Record set>
______________________________

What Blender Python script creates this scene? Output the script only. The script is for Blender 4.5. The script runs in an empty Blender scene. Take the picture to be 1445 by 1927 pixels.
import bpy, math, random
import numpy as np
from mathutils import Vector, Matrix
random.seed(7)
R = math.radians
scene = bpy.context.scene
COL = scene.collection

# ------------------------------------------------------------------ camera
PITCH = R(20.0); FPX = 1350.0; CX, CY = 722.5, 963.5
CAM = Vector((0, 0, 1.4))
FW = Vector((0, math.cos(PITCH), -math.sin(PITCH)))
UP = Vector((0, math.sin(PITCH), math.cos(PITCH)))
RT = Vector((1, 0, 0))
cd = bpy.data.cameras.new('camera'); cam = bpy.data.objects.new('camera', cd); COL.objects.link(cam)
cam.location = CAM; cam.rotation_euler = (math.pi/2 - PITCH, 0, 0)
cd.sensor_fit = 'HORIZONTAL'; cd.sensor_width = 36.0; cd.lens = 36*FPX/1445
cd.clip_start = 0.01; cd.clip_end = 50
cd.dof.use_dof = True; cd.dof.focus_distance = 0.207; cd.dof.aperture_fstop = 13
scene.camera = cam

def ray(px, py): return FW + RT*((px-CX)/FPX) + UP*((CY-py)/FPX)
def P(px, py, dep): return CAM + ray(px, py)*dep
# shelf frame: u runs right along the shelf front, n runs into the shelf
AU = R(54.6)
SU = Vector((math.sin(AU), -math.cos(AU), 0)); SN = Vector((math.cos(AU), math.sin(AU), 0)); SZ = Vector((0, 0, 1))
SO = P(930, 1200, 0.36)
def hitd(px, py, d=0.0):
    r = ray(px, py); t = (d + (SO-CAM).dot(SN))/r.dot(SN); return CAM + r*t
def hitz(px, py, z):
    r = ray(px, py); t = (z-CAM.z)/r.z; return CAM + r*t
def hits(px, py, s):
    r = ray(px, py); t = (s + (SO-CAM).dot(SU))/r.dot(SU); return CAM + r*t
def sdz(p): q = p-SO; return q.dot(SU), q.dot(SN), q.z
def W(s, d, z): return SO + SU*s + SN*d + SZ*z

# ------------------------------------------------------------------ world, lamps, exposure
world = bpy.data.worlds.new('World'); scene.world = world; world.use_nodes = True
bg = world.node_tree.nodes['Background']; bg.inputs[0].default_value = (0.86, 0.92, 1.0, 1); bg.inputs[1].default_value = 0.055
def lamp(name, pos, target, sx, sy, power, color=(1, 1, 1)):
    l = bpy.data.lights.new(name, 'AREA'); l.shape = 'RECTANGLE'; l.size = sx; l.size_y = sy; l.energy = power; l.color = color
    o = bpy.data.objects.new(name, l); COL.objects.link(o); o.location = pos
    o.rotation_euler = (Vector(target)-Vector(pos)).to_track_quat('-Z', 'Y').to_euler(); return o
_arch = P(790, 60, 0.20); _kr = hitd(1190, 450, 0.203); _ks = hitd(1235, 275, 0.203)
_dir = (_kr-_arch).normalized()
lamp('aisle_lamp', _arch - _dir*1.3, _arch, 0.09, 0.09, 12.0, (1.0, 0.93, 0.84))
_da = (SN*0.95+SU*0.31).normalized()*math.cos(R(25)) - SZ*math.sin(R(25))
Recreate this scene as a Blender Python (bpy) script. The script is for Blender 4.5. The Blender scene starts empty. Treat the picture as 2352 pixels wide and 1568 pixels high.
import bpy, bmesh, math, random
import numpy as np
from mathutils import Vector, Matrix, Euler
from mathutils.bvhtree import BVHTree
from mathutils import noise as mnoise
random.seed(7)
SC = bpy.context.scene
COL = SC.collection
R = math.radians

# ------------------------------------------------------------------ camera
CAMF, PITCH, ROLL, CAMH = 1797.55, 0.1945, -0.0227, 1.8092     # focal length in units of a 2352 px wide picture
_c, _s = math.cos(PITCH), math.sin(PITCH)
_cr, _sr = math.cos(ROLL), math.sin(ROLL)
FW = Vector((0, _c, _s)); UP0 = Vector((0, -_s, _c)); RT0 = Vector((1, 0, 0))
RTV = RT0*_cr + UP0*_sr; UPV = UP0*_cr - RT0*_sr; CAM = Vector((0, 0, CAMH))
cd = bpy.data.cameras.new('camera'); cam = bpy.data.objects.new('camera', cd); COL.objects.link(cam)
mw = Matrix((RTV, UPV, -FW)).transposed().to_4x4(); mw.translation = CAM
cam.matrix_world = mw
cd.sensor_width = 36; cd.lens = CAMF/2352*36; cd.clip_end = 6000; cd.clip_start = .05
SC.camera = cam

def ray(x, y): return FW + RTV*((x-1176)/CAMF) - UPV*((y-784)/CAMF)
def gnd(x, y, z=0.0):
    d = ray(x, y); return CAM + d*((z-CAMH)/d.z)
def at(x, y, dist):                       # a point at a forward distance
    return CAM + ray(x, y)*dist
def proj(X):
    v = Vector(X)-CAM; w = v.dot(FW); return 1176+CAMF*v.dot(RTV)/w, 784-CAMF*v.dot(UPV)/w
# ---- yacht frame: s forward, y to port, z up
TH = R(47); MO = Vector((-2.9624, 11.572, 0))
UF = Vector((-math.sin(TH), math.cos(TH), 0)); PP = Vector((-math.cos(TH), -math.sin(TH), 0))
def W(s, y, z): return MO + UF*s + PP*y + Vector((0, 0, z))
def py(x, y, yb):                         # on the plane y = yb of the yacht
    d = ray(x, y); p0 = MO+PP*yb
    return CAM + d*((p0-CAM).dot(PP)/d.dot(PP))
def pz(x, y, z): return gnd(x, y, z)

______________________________

Exercise instructions>
Each line of the material should be echoed exactly.

Response to the exercise>
What Blender Python script creates this scene? Output the script only. The script is for Blender 4.5. The script runs in an empty Blender scene. Take the picture to be 1445 by 1927 pixels.
import bpy, math, random
import numpy as np
from mathutils import Vector, Matrix
random.seed(7)
R = math.radians
scene = bpy.context.scene
COL = scene.collection

# ------------------------------------------------------------------ camera
PITCH = R(20.0); FPX = 1350.0; CX, CY = 722.5, 963.5
CAM = Vector((0, 0, 1.4))
FW = Vector((0, math.cos(PITCH), -math.sin(PITCH)))
UP = Vector((0, math.sin(PITCH), math.cos(PITCH)))
RT = Vector((1, 0, 0))
cd = bpy.data.cameras.new('camera'); cam = bpy.data.objects.new('camera', cd); COL.objects.link(cam)
cam.location = CAM; cam.rotation_euler = (math.pi/2 - PITCH, 0, 0)
cd.sensor_fit = 'HORIZONTAL'; cd.sensor_width = 36.0; cd.lens = 36*FPX/1445
cd.clip_start = 0.01; cd.clip_end = 50
cd.dof.use_dof = True; cd.dof.focus_distance = 0.207; cd.dof.aperture_fstop = 13
scene.camera = cam

def ray(px, py): return FW + RT*((px-CX)/FPX) + UP*((CY-py)/FPX)
def P(px, py, dep): return CAM + ray(px, py)*dep
# shelf frame: u runs right along the shelf front, n runs into the shelf
AU = R(54.6)
SU = Vector((math.sin(AU), -math.cos(AU), 0)); SN = Vector((math.cos(AU), math.sin(AU), 0)); SZ = Vector((0, 0, 1))
SO = P(930, 1200, 0.36)
def hitd(px, py, d=0.0):
    r = ray(px, py); t = (d + (SO-CAM).dot(SN))/r.dot(SN); return CAM + r*t
def hitz(px, py, z):
    r = ray(px, py); t = (z-CAM.z)/r.z; return CAM + r*t
def hits(px, py, s):
    r = ray(px, py); t = (s + (SO-CAM).dot(SU))/r.dot(SU); return CAM + r*t
def sdz(p): q = p-SO; return q.dot(SU), q.dot(SN), q.z
def W(s, d, z): return SO + SU*s + SN*d + SZ*z

# ------------------------------------------------------------------ world, lamps, exposure
world = bpy.data.worlds.new('World'); scene.world = world; world.use_nodes = True
bg = world.node_tree.nodes['Background']; bg.inputs[0].default_value = (0.86, 0.92, 1.0, 1); bg.inputs[1].default_value = 0.055
def lamp(name, pos, target, sx, sy, power, color=(1, 1, 1)):
    l = bpy.data.lights.new(name, 'AREA'); l.shape = 'RECTANGLE'; l.size = sx; l.size_y = sy; l.energy = power; l.color = color
    o = bpy.data.objects.new(name, l); COL.objects.link(o); o.location = pos
    o.rotation_euler = (Vector(target)-Vector(pos)).to_track_quat('-Z', 'Y').to_euler(); return o
_arch = P(790, 60, 0.20); _kr = hitd(1190, 450, 0.203); _ks = hitd(1235, 275, 0.203)
_dir = (_kr-_arch).normalized()
lamp('aisle_lamp', _arch - _dir*1.3, _arch, 0.09, 0.09, 12.0, (1.0, 0.93, 0.84))
_da = (SN*0.95+SU*0.31).normalized()*math.cos(R(25)) - SZ*math.sin(R(25))
Recreate this scene as a Blender Python (bpy) script. The script is for Blender 4.5. The Blender scene starts empty. Treat the picture as 2352 pixels wide and 1568 pixels high.
import bpy, bmesh, math, random
import numpy as np
from mathutils import Vector, Matrix, Euler
from mathutils.bvhtree import BVHTree
from mathutils import noise as mnoise
random.seed(7)
SC = bpy.context.scene
COL = SC.collection
R = math.radians

# ------------------------------------------------------------------ camera
CAMF, PITCH, ROLL, CAMH = 1797.55, 0.1945, -0.0227, 1.8092     # focal length in units of a 2352 px wide picture
_c, _s = math.cos(PITCH), math.sin(PITCH)
_cr, _sr = math.cos(ROLL), math.sin(ROLL)
FW = Vector((0, _c, _s)); UP0 = Vector((0, -_s, _c)); RT0 = Vector((1, 0, 0))
RTV = RT0*_cr + UP0*_sr; UPV = UP0*_cr - RT0*_sr; CAM = Vector((0, 0, CAMH))
cd = bpy.data.cameras.new('camera'); cam = bpy.data.objects.new('camera', cd); COL.objects.link(cam)
mw = Matrix((RTV, UPV, -FW)).transposed().to_4x4(); mw.translation = CAM
cam.matrix_world = mw
cd.sensor_width = 36; cd.lens = CAMF/2352*36; cd.clip_end = 6000; cd.clip_start = .05
SC.camera = cam

def ray(x, y): return FW + RTV*((x-1176)/CAMF) - UPV*((y-784)/CAMF)
def gnd(x, y, z=0.0):
    d = ray(x, y); return CAM + d*((z-CAMH)/d.z)
def at(x, y, dist):                       # a point at a forward distance
    return CAM + ray(x, y)*dist
def proj(X):
    v = Vector(X)-CAM; w = v.dot(FW); return 1176+CAMF*v.dot(RTV)/w, 784-CAMF*v.dot(UPV)/w
# ---- yacht frame: s forward, y to port, z up
TH = R(47); MO = Vector((-2.9624, 11.572, 0))
UF = Vector((-math.sin(TH), math.cos(TH), 0)); PP = Vector((-math.cos(TH), -math.sin(TH), 0))
def W(s, y, z): return MO + UF*s + PP*y + Vector((0, 0, z))
def py(x, y, yb):                         # on the plane y = yb of the yacht
    d = ray(x, y); p0 = MO+PP*yb
    return CAM + d*((p0-CAM).dot(PP)/d.dot(PP))
def pz(x, y, z): return gnd(x, y, z)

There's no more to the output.